Other ways that nelua seems unpolished or inactive:

  1. broken roadmap link on nelua.io (in the same paragraph with the previous quote)
  2. sparse library documentation, and occasional gaps in the overview
  3. unimplemented but emphasized features: tables, 'any' type
  4. not having features expected of new languages: a curl|sh installer, a package system, etc.
  5. not having books, presence on Q&A and challenge sites, etc.
  6. the discord can be pretty quiet

I think Nelua's much more useful than the above suggests, but these are all reasons for someone to conclude that they'd save time by not looking into Nelua just yet.

Misleading error messages

Consider:

global Ball = @record {
    x: int32,
    y: int32,
    sizeX: usize,
    sizeY: usize
    vx: boolean,
    vy: boolean
}

error:

err.nelua:6:5: syntax error: unclosed curly brace, did you forget a `}`?
    vx: boolean,
    ^

The problem is that the previous line lacks a comma, but the error has you looking at braces.

Remarks on this:

this is not simple to improve, because how the parser was crafted, I feel like putting effort on improving this is not worth, also I feel that this could be improved outside Nelua compiler with more tooling, like a VSCode linter plugin for Nelua, with better errors, but I am not going to work on it either

Error messages from Lua (that is, the preprocessor) are also generally inscrutable. An inherited problem from Lua is that the free syntax means that a missing end will only be noticed at the end of the file.

Is that so bad?

It's a matter of personal standards. Some languages have famously good errors (Elm, Rust) and some have famously bad errors (OCaml - everything is a "syntax error", Nim - everything is "bad indentation"), and metaprogramming generally has poor errors (C++ - every template error is 500 lines long), and young languages generally have bad error messages.

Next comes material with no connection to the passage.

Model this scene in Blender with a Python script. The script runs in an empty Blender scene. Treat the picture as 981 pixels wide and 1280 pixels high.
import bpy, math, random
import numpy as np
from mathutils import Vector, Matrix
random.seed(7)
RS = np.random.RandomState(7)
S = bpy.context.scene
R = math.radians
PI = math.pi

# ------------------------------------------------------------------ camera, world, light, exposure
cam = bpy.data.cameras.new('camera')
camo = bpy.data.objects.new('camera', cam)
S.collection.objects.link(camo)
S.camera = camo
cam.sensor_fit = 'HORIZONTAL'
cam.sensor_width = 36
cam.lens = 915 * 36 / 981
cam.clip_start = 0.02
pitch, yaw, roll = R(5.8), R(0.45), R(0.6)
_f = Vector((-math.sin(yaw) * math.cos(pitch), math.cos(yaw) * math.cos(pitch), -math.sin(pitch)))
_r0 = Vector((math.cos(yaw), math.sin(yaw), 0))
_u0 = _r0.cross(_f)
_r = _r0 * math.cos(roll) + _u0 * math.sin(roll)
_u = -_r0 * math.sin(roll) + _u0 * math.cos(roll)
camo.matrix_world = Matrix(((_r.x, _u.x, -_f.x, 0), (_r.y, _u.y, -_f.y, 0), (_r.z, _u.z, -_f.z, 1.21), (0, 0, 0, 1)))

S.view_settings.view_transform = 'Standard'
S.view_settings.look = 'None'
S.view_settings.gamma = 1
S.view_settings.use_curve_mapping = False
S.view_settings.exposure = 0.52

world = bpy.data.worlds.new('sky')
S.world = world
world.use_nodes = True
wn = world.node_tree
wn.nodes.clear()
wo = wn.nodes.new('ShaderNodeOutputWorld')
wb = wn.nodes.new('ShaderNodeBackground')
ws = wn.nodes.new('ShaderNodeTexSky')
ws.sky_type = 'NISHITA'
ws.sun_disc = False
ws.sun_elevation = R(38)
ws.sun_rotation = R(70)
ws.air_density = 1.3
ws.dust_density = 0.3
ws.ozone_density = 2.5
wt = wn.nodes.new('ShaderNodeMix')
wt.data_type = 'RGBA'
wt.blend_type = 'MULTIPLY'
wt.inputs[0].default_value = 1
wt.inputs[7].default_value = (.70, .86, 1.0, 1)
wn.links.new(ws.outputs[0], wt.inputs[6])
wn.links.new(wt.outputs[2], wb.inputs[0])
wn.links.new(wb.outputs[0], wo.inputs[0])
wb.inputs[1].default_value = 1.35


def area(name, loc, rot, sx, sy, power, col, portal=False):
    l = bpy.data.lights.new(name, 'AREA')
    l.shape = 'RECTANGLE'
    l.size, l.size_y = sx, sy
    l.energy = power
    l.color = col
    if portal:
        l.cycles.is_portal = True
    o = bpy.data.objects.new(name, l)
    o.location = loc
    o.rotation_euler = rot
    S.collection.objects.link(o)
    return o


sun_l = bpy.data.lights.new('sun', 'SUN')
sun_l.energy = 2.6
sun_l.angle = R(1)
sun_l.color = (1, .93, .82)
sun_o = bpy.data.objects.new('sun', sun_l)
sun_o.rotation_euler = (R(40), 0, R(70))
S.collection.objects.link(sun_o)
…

The response was above was enough to lose Nelua a contributor, and the only point of this page is to catalog points of dissatisfaction.

I think that, once a compiler is committed to failing with an error, it's an appropriate time to load a bunch of extra libraries to reconsider the code and try and provide as useful an error as possible. This could include style linting that would complain about missing commas because good style requires a comma even if the compiler strictly doesn't. This also means that, while I agree the errors are poor, I'm not pessimistic about them remaining poor.

also...

print('hello'
print('how are you?')
$ python example.py
  File ".../example.py", line 2
    print('how are you?')
    ^
SyntaxError: invalid syntax

I don't like it when Nelua doesn't point to a line at all, but pointing near the line is good enough for Python.